Traffic would also have to be managed somehow to figure out which phones would carry a given call. Would it be limited to phones that aren’t in use? Or would streams be multiplexed so that, even if you’re on a call, another call could silently pass through? And would there be enough processing power?

There’s also the security issue: a phone owner should have access only to his or her own call/data stream. Any other streams passing through the phone would have to be inaccessible to the phone owner. And… I guess there would need to be a hand-off mechanism in case someone shuts down their phone or goes out of range while someone else’s stream is moving through it.

Such a network, however, has nothing to do with AllJoyn. AllJoyn is a home network – think Internet of Things (IoT) – where Things can discover and communicate with other Things in their proximity.
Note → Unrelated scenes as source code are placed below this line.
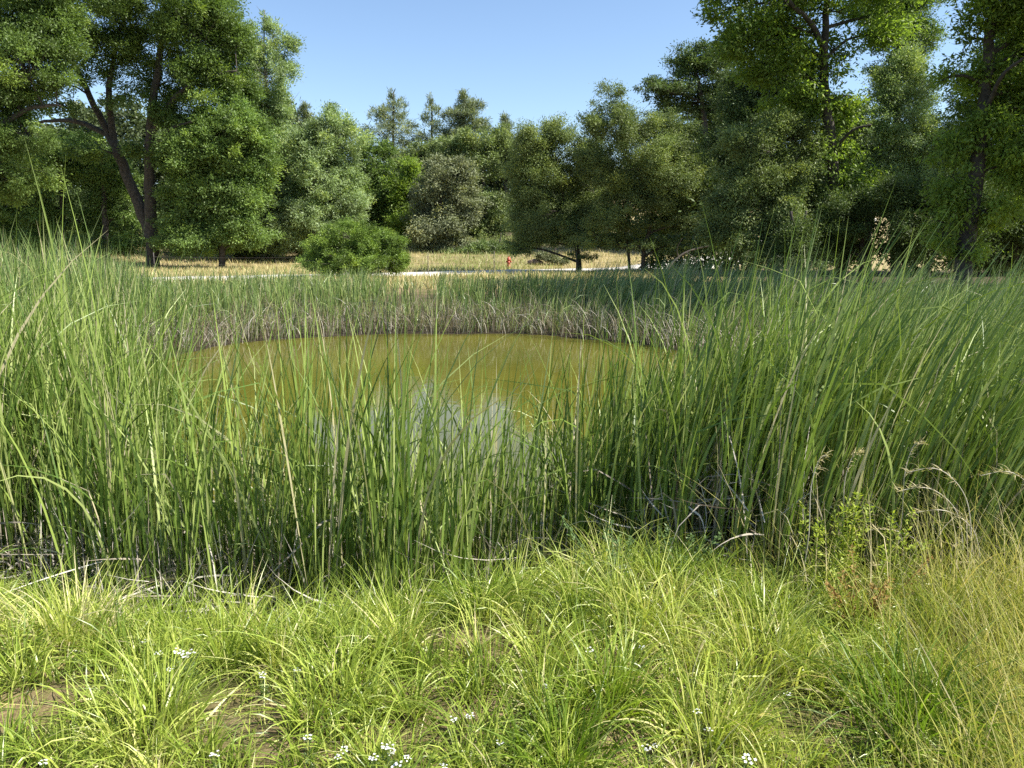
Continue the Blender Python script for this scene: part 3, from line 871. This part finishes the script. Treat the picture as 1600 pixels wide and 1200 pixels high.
for px, py, lab, sd, bl, yy, mt in (
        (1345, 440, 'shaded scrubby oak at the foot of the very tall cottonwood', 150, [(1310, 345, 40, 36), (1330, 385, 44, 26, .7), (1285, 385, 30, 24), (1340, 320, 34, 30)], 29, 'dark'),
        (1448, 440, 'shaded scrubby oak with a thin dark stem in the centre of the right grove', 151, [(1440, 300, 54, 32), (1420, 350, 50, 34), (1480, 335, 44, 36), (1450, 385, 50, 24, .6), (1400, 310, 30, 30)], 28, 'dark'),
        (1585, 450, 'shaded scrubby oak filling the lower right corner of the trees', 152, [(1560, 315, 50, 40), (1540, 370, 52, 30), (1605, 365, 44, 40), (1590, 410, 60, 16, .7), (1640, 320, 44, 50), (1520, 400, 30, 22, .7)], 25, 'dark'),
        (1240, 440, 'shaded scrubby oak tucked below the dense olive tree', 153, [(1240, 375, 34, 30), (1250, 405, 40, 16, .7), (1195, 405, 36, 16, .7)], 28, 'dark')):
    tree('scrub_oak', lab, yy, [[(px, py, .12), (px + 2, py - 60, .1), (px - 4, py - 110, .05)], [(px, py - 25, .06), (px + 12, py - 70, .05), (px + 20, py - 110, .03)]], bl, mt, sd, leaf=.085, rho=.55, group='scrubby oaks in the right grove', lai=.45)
tree('cottonwood', 'leafy cottonwood added outside the right edge for shade, only its branch tips reaching in', 29,  # added beyond the frame as a shadow caster and side fill
     [[(1800, 450, .3), (1790, 250, .22), (1780, 20, .1)]],
     [(1740, 60, 70, 60), (1800, 20, 90, 70), (1760, 180, 80, 70), (1830, 260, 70, 70), (1740, 300, 50, 60), (1780, -80, 110, 60)], 'sunny', 154, leaf=.1, rho=.7)

tree('cottonwood', 'tall unseen cottonwood added beyond the right edge to shade the far reeds', 18.5,  # added out of view, tall enough to cast shade on the far reeds
     [[(1900, 480, .3), (1890, 200, .22), (1880, -250, .14), (1885, -420, .06)]],
     [(1850, 60, 110, 90), (1950, 0, 110, 100), (1860, -120, 120, 90), (1900, 220, 130, 90), (1960, -200, 110, 80), (1880, -300, 130, 90), (1900, -420, 110, 80)], 'sunny', 155, leaf=.12, rho=.8)

# far-off wood and undergrowth that close the view behind and between the trees
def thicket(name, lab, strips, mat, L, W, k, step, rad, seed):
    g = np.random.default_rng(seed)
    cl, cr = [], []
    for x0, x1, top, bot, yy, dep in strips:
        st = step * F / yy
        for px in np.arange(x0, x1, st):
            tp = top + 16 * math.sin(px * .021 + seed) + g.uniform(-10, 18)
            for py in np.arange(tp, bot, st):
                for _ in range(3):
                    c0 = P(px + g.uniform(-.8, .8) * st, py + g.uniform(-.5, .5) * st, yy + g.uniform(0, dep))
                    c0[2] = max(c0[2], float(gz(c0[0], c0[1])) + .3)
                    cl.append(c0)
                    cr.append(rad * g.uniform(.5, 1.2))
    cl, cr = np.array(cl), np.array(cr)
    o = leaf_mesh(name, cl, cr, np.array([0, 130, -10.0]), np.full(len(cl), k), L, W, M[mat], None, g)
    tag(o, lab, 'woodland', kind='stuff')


thicket('woodland', 'distant woodland closing the view behind the trees', [(-420, 470, 190, 400, 88, 12), (470, 830, 255, 400, 96, 10), (830, 1090, 258, 400, 90, 10), (1080, 2000, 235, 400, 80, 12)], 'wood', .46, .3, 90, 1.35, 1.35, 171)
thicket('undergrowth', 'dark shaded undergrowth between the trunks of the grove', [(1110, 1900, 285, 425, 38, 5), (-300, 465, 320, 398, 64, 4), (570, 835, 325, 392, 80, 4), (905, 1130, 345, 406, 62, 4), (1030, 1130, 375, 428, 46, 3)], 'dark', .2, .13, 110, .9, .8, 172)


# ------------------------------------------------------------------ bushes
def bush(name, label, y, px, blobs, mat, seed, leaf, lai=.6, rho=.4, stem=True, base_py=428):
    return tree(name, label, y, [[(px, base_py, .07), (px + 4, base_py - 18, .06), (px + 8, base_py - 40, .03)]], blobs, mat, seed, leaf=leaf, lai=lai, rho=rho, cat='bush', part='foliage', cover=6)


bush('round_bush', 'big rounded dark green bush standing at the edge of the straw field', 38, 555,
     [(555, 385, 48, 32), (515, 395, 34, 26), (600, 395, 32, 26), (545, 365, 30, 18), (580, 372, 30, 18), (500, 410, 24, 16), (620, 408, 16, 16), (560, 410, 60, 18)], 'bush', 160, .1)
bush('bramble', 'pale green bramble mound on the meadow under the oaks', 61, 775,
     [(772, 386, 36, 12), (742, 391, 30, 8), (806, 391, 26, 10), (715, 394, 22, 6), (775, 396, 56, 6)], 'bramble', 161, .16, base_py=404)
bush('roadside_bush', 'small grey leaved bush in the road verge right of the hydrant', 53, 862,
     [(858, 402, 12, 7), (874, 408, 12, 6), (846, 400, 9, 6)], 'grey_olive', 162, .12, base_py=416)

# ------------------------------------------------------------------ hydrant
hp = ground_hit(795, 418.5)
hp = np.array([P(795, 418, 51.5)[0], 51.5, float(gz(P(795, 418, 51.5)[0], 51.5))])


def lathe(prof, sides=20, loc=(0, 0, 0), axis='z'):
    th = np.arange(sides) * 2 * math.pi / sides
    pr = np.asarray(prof, float)
    v = np.stack([pr[:, None, 0] * np.cos(th), pr[:, None, 0] * np.sin(th), np.repeat(pr[:, 1:2], sides, 1)], -1)
    if axis == 'x':
        v = v[..., [2, 0, 1]]
    if axis == 'y':
        v = v[..., [1, 2, 0]] * np.array([1, -1, 1])
    v = v.reshape(-1, 3) + np.array(loc)
    m = len(pr)
    i = np.arange(m - 1)[:, None] * sides + np.arange(sides)[None]
    j = np.arange(m - 1)[:, None] * sides + (np.arange(sides)[None] + 1) % sides
    return v, np.stack([i, j, j + sides, i + sides], -1).reshape(-1, 4)


HY = empty('fire_hydrant', hp, 'small faded red fire hydrant on the grass at the far side of the road', 'fire hydrant')
v, q = lathe([(0, 0), (.17, 0), (.17, .04), (.115, .045), (.105, .1), (.105, .44), (.125, .45), (.125, .49), (.1, .5), (0, .5)])
mesh('barrel', v, q, M['hydrant'], HY, smooth=True)
v, q = lathe([(0, .5), (.14, .5), (.14, .53), (.125, .55), (.115, .61), (.085, .66), (.04, .69), (0, .69)])
bo = mesh('bonnet', v, q, M['hydrant'], HY, smooth=True)
v, q = lathe([(0, .68), (.032, .68), (.028, .76), (0, .76)], 5)
mesh('operating_nut', v, q, M['hydrant'], bo)
for sgn in (-1, 1):
    v, q = lathe([(0, .09 * sgn), (.055, .09 * sgn), (.055, .14 * sgn), (.07, .14 * sgn), (.07, .175 * sgn), (.025, .18 * sgn), (.025, .21 * sgn), (0, .21 * sgn)], 10, (0, 0, .37), 'x')
    mesh('nozzle', v, q, M['hydrant'], HY)
v, q = lathe([(0, .09), (.07, .09), (.07, .15), (.088, .15), (.088, .185), (.025, .19), (.025, .22), (0, .22)], 12, (0, 0, .33), 'y')
mesh('pumper_nozzle', v, q, M['hydrant'], HY)

# ------------------------------------------------------------------ rock by the road, wire fence
g = np.random.default_rng(181)
th, ph = np.meshgrid(np.linspace(0, 2 * math.pi, 17)[:-1], np.linspace(.02, math.pi - .02, 9))
rr = 1 + .12 * np.sin(3 * th + 2 * ph) + .1 * np.sin(5 * ph + th) + .06 * g.normal(size=th.shape)
v = np.stack([.55 * rr * np.cos(th) * np.sin(ph), .4 * rr * np.sin(th) * np.sin(ph), .22 * rr * np.cos(ph)], -1).reshape(-1, 3)
i = np.arange(8)[:, None] * 16 + np.arange(16)[None]
j = np.arange(8)[:, None] * 16 + (np.arange(16)[None] + 1) % 16
rk = mesh('boulder', v, np.stack([i, j, j + 16, i + 16], -1).reshape(-1, 4), M['rock'])
rx_ = P(835, 414, 53)[0]
rk.location = (rx_, 53, float(gz(rx_, 53)) + .1)
tag(rk, 'low brown boulder in the verge to the right of the red hydrant', 'boulder')

FX = [(-18.5, 39.0), (P(565, 425, 39.6)[0], 39.6), (P(669, 425, 40.2)[0], 40.2), (P(772, 425, 41.0)[0], 41.0), (3.6, 42.3), (8.0, 44.5)]
fo = empty('wire_fence', (FX[0][0], FX[0][1], float(gz(*FX[0]))), 'thin wire fence on dark steel posts along the near side of the road', 'fence')
tops = []
for fx, fy in FX:
    z0 = float(gz(fx, fy))
    T = Tubes()
    lx, ly, lz = fx - fo.location[0], fy - fo.location[1], z0 - fo.location[2]
    T.tube([(lx, ly, lz - .2), (lx, ly, lz + .6), (lx + .01, ly, lz + 1.22)], .022, 6)
    T.tube([(lx, ly - .03, lz + 1.0), (lx, ly + .03, lz + 1.0)], .018, 6)
    T.build('fence_post', M['steel'], fo)
    tops.append((lx, ly, lz))
for hgt in (1.0, .65):
    T = Tubes()
    for a, b in zip(tops[:-1], tops[1:]):
        a, b = np.array(a) + (0, -.022, hgt), np.array(b) + (0, -.022, hgt)
        pts = [a + (b - a) * f - np.array([0, 0, .06 * 4 * f * (1 - f)]) for f in np.linspace(0, 1, 9)]
        T.tube(pts, .004, 4)
    T.build('wire', M['steel'], fo)

# fallen branch under the right grove
T = Tubes()
T.tube(spline([P(1040, 428, 37), P(1052, 409, 37.2), P(1072, 394, 37.5), P(1100, 386, 37.8), P(1150, 376, 38)], 18), np.linspace(.065, .03, 18), 7)
T.tube(spline([P(1072, 394, 37.5), P(1083, 402, 37.2), P(1090, 412, 37)], 8), np.linspace(.03, .015, 8), 6)
T.tube(spline([P(1060, 403, 37.3), P(1058, 388, 37.2), P(1066, 372, 37.1)], 8), np.linspace(.03, .01, 8), 6)
br = T.build('fallen_branch', M['bark'])
tag(br, 'dark arching fallen branch beneath the trees right of the olive oak', 'branch')


# ------------------------------------------------------------------ single plants that stand out
def plant(name, label, cat, x, y, specs, mat, group=None, seed=1, prof='reed', segs=9, W=.014):
    """One plant of blades: specs are (azimuth, length, lean, curve, base dx)."""
    z = max(float(gz(x, y)), WATER_Z - .1)
    s = np.array(specs, float)
    g = np.random.default_rng(seed)
    base = np.stack([s[:, 4], g.normal(0, .012, len(s)), np.full(len(s), -.03)], -1)
    v, q, at = blades(base, s[:, 0], s[:, 1], s[:, 2], s[:, 3], W * g.uniform(.8, 1.2, len(s)), segs, 1.8, 1.0, seed=seed, prof=prof)
    o = mesh(name, v, q, M[mat], attrs=at, smooth=True)
    o.location = (x, y, z)
    return tag(o, label, cat, group)


def tall_at(px, py, y, extra=()):
    """x, and blade length from the ground to a tip seen at photo pixel."""
    t = P(px, py, y)
    return t[0], t[2] - max(float(gz(t[0], y)), WATER_Z - .1)


g = np.random.default_rng(191)
for k, (px, py, yy, mt, lab) in enumerate((
        (45, 245, 4.7, 'reed', 'tallest cattail at the left edge, its single leaf tip curving up before the trees'),
        (92, 218, 4.9, 'reed', 'tall straight cattail leaf beside the tallest one at the left edge'),
        (148, 262, 4.6, 'reed', 'tall cattail with a leaf slanting up right at the far left'),
        (170, 300, 5.2, 'reed', 'cattail with a pale folded tip arching over near the forked trunk'),
        (205, 360, 5.0, 'reed', 'upright cattail just below the forked tree trunk'),
        (1262, 335, 4.6, 'reed_bright', 'tallest cattail on the right, its broad leaf tips rising before the dark grove'),
        (1010, 520, 5.0, 'reed_bright', 'cattail with a pale bent over leaf at the right end of the water'),
        (962, 440, 6.0, 'reed_bright', 'slim lone cattail leaf standing high over the middle of the pond'),
        (1190, 470, 4.7, 'reed_bright', 'broad bright cattail right of the open water'),
        (1330, 400, 4.8, 'reed_bright', 'high bright cattail among the right hand stand'),
        (1590, 500, 4.0, 'reed_bright', 'bright broad cattail rising from the bank at the right edge'),
        (430, 520, 4.9, 'reed', 'dark green cattail cluster rising left of the pond reflections'),
        (640, 500, 5.2, 'reed', 'cattail whose tip reaches the far shoreline in the middle'))):
    x, h = tall_at(px, py, yy)
    sp = [(g.choice([0, 3.1]), h * 1.02, .02, .16, 0)]
    bend = {3: 2.2, 6: 2.4}.get(k, 0)
    for i in range(6):
        sp.append((g.uniform(0, 6.28), h * g.uniform(.62, .95), g.uniform(.02, .14), g.uniform(.05, .5) + (bend if i == 0 else 0), g.normal(0, .02)))
    plant('cattail', lab, 'cattail', x, yy, sp, mt, 'cattails standing out of the stand', 200 + k, W=.0125 if mt == 'reed' else .017)

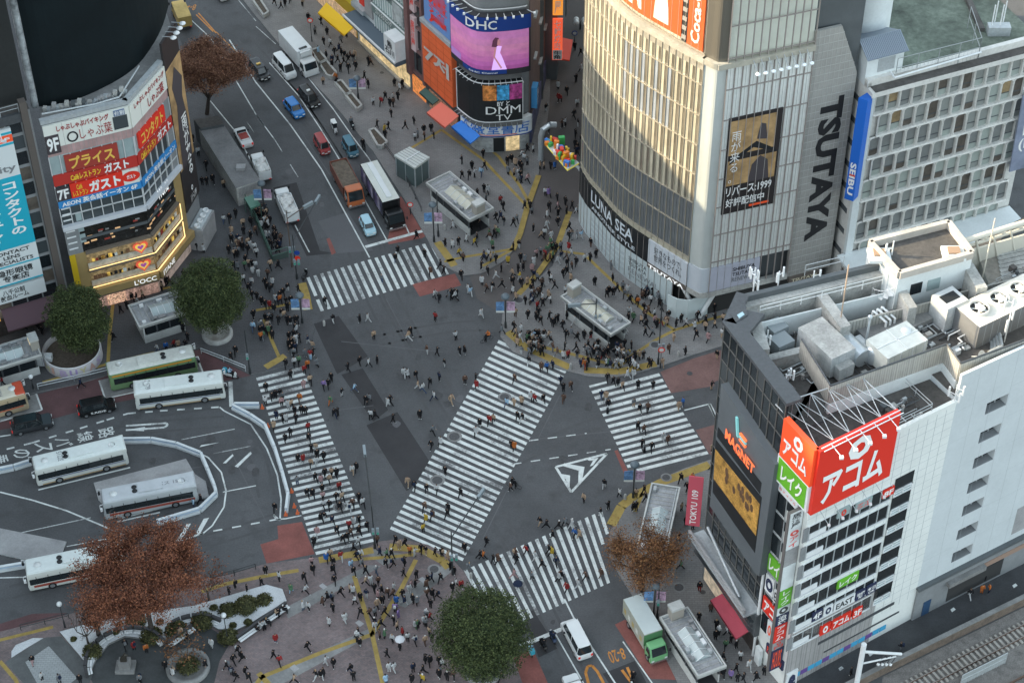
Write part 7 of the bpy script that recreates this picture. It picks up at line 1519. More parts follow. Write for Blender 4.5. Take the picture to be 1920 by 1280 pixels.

In particular, it’s transport-agnostic, and can bind together Things using different transport protocols as long as there is one Thing in the network that supports both protocols, and can therefore act as the bridge. At present, it’s been implemented over WiFi, WiFi-Direct, Ethernet, and Powerline. Others, like Bluetooth LE, are open for implementation.

The focus with AllJoyn is on interoperability – being able to take diverse Things with diverse transports and get them all talking to each other in a manner that’s accessible to your average person.

Note that AllJoyn typically can’t penetrate a firewall simply because of the network address translation (NAT) issue. Inside the home, you’re using private IP addresses; at the gateway, it all gets translated to your single public IP address. The private addresses for Things aren’t public, and they get lost when they cross the firewall.

I started to speculate on ways that such a protocol could bridge across firewalls, although it would only apply to Things that ran over IP. But I decided that this was speculation of a not-particularly-useful kind. As AllJoyn is defined, it doesn’t do this, and communication can’t pass through the firewall. Which, critically, means that someone shouldn’t be able to penetrate your firewall and fish around for your Things.

The common thread between these two different concepts is that networks should be defined by what’s in the neighborhood, not by what protocol is running. In the cellular mesh idea, you might use some other transport mechanism to get to a neighboring phone in the same manner that Things running over IP and Bluetooth could interact over AllJoyn.

You can find out more about AllJoyn here; you can’t find out more about any real-world cell-style proximal network, since, as far as I could tell, there isn’t one: it’s only an idea at present.